> _Your objective_: Your task is to copy the listing exactly, with the pictures left out.

> _Data_:
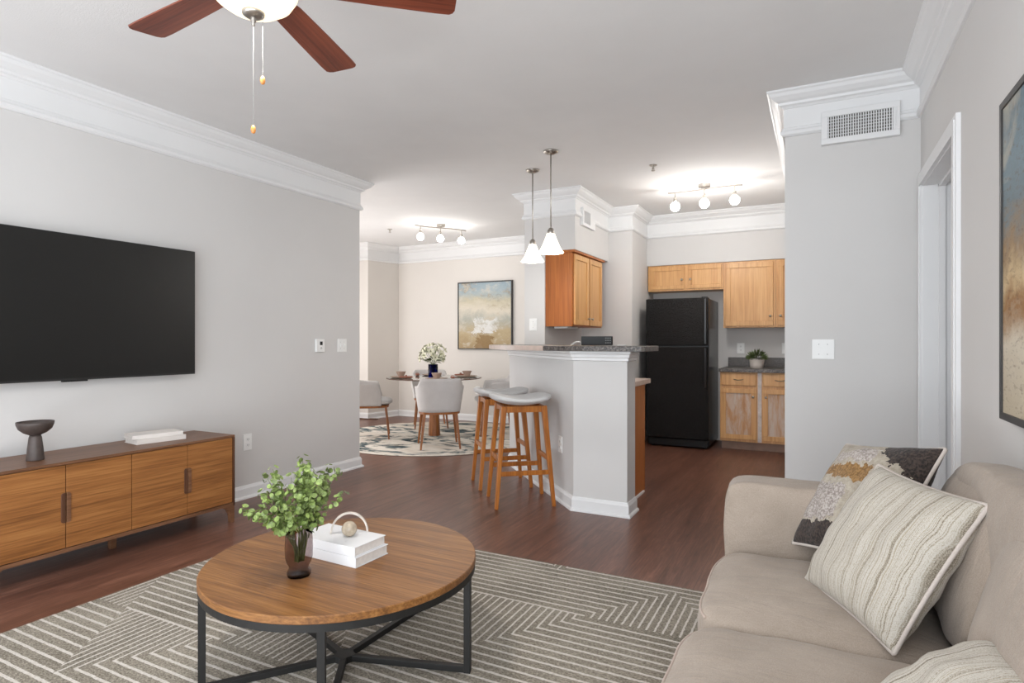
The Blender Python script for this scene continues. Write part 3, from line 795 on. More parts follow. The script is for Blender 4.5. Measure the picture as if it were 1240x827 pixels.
TZ = .401
b = book('book', 'thick white book under the other one on the coffee table', 'book', (-1.616, 1.722, TZ), math.radians(-2.2), .312, .172, .0365, 'book')
b = book('book', 'thick white book carrying the stone arch, upper of the pair on the coffee table', 'book', (-1.618, 1.720, TZ+.037), math.radians(-2.2), .302, .164, .0345, 'book')
BZ = TZ+.0718
A_, B_ = Vector((-1.66, 1.712, BZ)), Vector((-1.553, 1.795, BZ)); mid = (A_+B_)/2; hd = (B_-A_)/2
pts = [mid + hd*(-math.cos(PI*k/28)) + Vector((0, 0, .075*math.sin(PI*k/28)+.001)) for k in range(29)]
g = G(); rings = []
n_ = Vector((-hd.y, hd.x, 0)).normalized()
for k, p in enumerate(pts):
    tt = (pts[min(k+1, 28)]-pts[max(k-1, 0)]).normalized(); o = tt.cross(n_).normalized()
    rings.append(g.ring([p+n_*.008*i+o*.0035*j for i, j in ((-1, -1), (1, -1), (1, 1), (-1, 1))]))
g.skin(rings)
tag(g.build('arch_ornament', 'archm', None, True, bevel=.001), 'thin pale stone arch standing on the white books', 'ornament')
g = G(); g.sphere((-1.578, 1.722, BZ+.0275), .0285, 28, 18)
tag(g.build('ball_ornament', 'stone', None, True), 'beige marble ball standing before the stone arch on the white books', 'ornament')

VX, VY = -1.597, 1.494
t = thing('glass_vase', 'smoked glass vase with waisted foot on the coffee table', 'vase', (VX, VY, TZ))
c = (VX, VY, TZ)
G().lathe([(.0, .0), (.037, .0), (.040, .006), (.040, .016), (.034, .026), (.033, .034), (.041, .048), (.046, .066), (.047, .10), (.045, .14), (.043, .168), (.041, .168), (.043, .14), (.0445, .10), (.0435, .068), (.0385, .050), (.0300, .035), (.031, .026), (.037, .015), (.036, .006), (.0, .006)], c, 40, False).build('body', 'smoke', t, True)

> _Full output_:
The Blender Python script for this scene continues. Write part 3, from line 795 on. More parts follow. The script is for Blender 4.5. Measure the picture as if it were 1240x827 pixels.
TZ = .401
b = book('book', 'thick white book under the other one on the coffee table', 'book', (-1.616, 1.722, TZ), math.radians(-2.2), .312, .172, .0365, 'book')
b = book('book', 'thick white book carrying the stone arch, upper of the pair on the coffee table', 'book', (-1.618, 1.720, TZ+.037), math.radians(-2.2), .302, .164, .0345, 'book')
BZ = TZ+.0718
A_, B_ = Vector((-1.66, 1.712, BZ)), Vector((-1.553, 1.795, BZ)); mid = (A_+B_)/2; hd = (B_-A_)/2
pts = [mid + hd*(-math.cos(PI*k/28)) + Vector((0, 0, .075*math.sin(PI*k/28)+.001)) for k in range(29)]
g = G(); rings = []
n_ = Vector((-hd.y, hd.x, 0)).normalized()
for k, p in enumerate(pts):
    tt = (pts[min(k+1, 28)]-pts[max(k-1, 0)]).normalized(); o = tt.cross(n_).normalized()
    rings.append(g.ring([p+n_*.008*i+o*.0035*j for i, j in ((-1, -1), (1, -1), (1, 1), (-1, 1))]))
g.skin(rings)
tag(g.build('arch_ornament', 'archm', None, True, bevel=.001), 'thin pale stone arch standing on the white books', 'ornament')
g = G(); g.sphere((-1.578, 1.722, BZ+.0275), .0285, 28, 18)
tag(g.build('ball_ornament', 'stone', None, True), 'beige marble ball standing before the stone arch on the white books', 'ornament')

VX, VY = -1.597, 1.494
t = thing('glass_vase', 'smoked glass vase with waisted foot on the coffee table', 'vase', (VX, VY, TZ))
c = (VX, VY, TZ)
G().lathe([(.0, .0), (.037, .0), (.040, .006), (.040, .016), (.034, .026), (.033, .034), (.041, .048), (.046, .066), (.047, .10), (.045, .14), (.043, .168), (.041, .168), (.043, .14), (.0445, .10), (.0435, .068), (.0385, .050), (.0300, .035), (.031, .026), (.037, .015), (.036, .006), (.0, .006)], c, 40, False).build('body', 'smoke', t, True)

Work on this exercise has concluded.